STATED PROBLEM: Write out the material below again, unchanged.

RECORDED INFORMATION:
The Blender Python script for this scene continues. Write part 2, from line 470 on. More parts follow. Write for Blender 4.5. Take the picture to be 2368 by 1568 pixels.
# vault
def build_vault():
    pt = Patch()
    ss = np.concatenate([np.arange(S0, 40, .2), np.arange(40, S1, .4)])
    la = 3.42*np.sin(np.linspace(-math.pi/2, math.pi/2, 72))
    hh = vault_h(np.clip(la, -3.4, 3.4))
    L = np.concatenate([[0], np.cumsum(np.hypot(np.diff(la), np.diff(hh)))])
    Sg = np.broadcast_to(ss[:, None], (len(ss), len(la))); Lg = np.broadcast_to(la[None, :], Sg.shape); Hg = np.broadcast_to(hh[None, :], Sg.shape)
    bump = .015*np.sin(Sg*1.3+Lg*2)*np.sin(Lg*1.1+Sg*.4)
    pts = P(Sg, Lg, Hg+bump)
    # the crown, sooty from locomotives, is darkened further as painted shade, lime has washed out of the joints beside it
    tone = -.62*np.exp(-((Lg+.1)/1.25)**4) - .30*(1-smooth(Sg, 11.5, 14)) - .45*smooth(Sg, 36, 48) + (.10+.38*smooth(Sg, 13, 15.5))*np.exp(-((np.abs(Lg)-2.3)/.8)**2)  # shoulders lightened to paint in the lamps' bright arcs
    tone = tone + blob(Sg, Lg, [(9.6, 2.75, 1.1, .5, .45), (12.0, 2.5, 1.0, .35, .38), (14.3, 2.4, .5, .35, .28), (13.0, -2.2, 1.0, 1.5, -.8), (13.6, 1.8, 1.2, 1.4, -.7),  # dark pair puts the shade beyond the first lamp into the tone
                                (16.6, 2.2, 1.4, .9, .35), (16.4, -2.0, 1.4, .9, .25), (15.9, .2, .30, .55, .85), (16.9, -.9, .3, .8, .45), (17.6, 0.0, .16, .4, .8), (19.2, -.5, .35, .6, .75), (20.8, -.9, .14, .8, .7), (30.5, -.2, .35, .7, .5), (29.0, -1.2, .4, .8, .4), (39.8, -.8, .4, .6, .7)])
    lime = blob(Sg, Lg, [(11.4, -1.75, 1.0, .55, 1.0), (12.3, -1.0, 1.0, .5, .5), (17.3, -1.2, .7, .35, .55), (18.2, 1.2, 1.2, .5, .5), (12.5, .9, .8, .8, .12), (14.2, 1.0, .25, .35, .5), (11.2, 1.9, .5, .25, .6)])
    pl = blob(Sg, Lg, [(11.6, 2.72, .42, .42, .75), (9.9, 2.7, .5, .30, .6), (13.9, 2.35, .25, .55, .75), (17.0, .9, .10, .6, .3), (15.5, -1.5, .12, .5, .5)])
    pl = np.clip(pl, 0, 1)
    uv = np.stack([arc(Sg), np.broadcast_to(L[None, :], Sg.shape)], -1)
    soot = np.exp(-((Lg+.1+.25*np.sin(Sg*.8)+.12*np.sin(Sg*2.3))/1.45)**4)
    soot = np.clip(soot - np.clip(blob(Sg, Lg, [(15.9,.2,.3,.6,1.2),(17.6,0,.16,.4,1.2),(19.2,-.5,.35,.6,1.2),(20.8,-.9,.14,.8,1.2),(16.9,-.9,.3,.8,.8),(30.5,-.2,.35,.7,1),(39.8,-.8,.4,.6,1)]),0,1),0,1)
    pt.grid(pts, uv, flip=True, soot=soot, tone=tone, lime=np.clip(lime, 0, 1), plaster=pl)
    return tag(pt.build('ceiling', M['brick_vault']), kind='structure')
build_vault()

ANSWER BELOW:
The Blender Python script for this scene continues. Write part 2, from line 470 on. More parts follow. Write for Blender 4.5. Take the picture to be 2368 by 1568 pixels.
# vault
def build_vault():
    pt = Patch()
    ss = np.concatenate([np.arange(S0, 40, .2), np.arange(40, S1, .4)])
    la = 3.42*np.sin(np.linspace(-math.pi/2, math.pi/2, 72))
    hh = vault_h(np.clip(la, -3.4, 3.4))
    L = np.concatenate([[0], np.cumsum(np.hypot(np.diff(la), np.diff(hh)))])
    Sg = np.broadcast_to(ss[:, None], (len(ss), len(la))); Lg = np.broadcast_to(la[None, :], Sg.shape); Hg = np.broadcast_to(hh[None, :], Sg.shape)
    bump = .015*np.sin(Sg*1.3+Lg*2)*np.sin(Lg*1.1+Sg*.4)
    pts = P(Sg, Lg, Hg+bump)
    # the crown, sooty from locomotives, is darkened further as painted shade, lime has washed out of the joints beside it
    tone = -.62*np.exp(-((Lg+.1)/1.25)**4) - .30*(1-smooth(Sg, 11.5, 14)) - .45*smooth(Sg, 36, 48) + (.10+.38*smooth(Sg, 13, 15.5))*np.exp(-((np.abs(Lg)-2.3)/.8)**2)  # shoulders lightened to paint in the lamps' bright arcs
    tone = tone + blob(Sg, Lg, [(9.6, 2.75, 1.1, .5, .45), (12.0, 2.5, 1.0, .35, .38), (14.3, 2.4, .5, .35, .28), (13.0, -2.2, 1.0, 1.5, -.8), (13.6, 1.8, 1.2, 1.4, -.7),  # dark pair puts the shade beyond the first lamp into the tone
                                (16.6, 2.2, 1.4, .9, .35), (16.4, -2.0, 1.4, .9, .25), (15.9, .2, .30, .55, .85), (16.9, -.9, .3, .8, .45), (17.6, 0.0, .16, .4, .8), (19.2, -.5, .35, .6, .75), (20.8, -.9, .14, .8, .7), (30.5, -.2, .35, .7, .5), (29.0, -1.2, .4, .8, .4), (39.8, -.8, .4, .6, .7)])
    lime = blob(Sg, Lg, [(11.4, -1.75, 1.0, .55, 1.0), (12.3, -1.0, 1.0, .5, .5), (17.3, -1.2, .7, .35, .55), (18.2, 1.2, 1.2, .5, .5), (12.5, .9, .8, .8, .12), (14.2, 1.0, .25, .35, .5), (11.2, 1.9, .5, .25, .6)])
    pl = blob(Sg, Lg, [(11.6, 2.72, .42, .42, .75), (9.9, 2.7, .5, .30, .6), (13.9, 2.35, .25, .55, .75), (17.0, .9, .10, .6, .3), (15.5, -1.5, .12, .5, .5)])
    pl = np.clip(pl, 0, 1)
    uv = np.stack([arc(Sg), np.broadcast_to(L[None, :], Sg.shape)], -1)
    soot = np.exp(-((Lg+.1+.25*np.sin(Sg*.8)+.12*np.sin(Sg*2.3))/1.45)**4)
    soot = np.clip(soot - np.clip(blob(Sg, Lg, [(15.9,.2,.3,.6,1.2),(17.6,0,.16,.4,1.2),(19.2,-.5,.35,.6,1.2),(20.8,-.9,.14,.8,1.2),(16.9,-.9,.3,.8,.8),(30.5,-.2,.35,.7,1),(39.8,-.8,.4,.6,1)]),0,1),0,1)
    pt.grid(pts, uv, flip=True, soot=soot, tone=tone, lime=np.clip(lime, 0, 1), plaster=pl)
    return tag(pt.build('ceiling', M['brick_vault']), kind='structure')
build_vault()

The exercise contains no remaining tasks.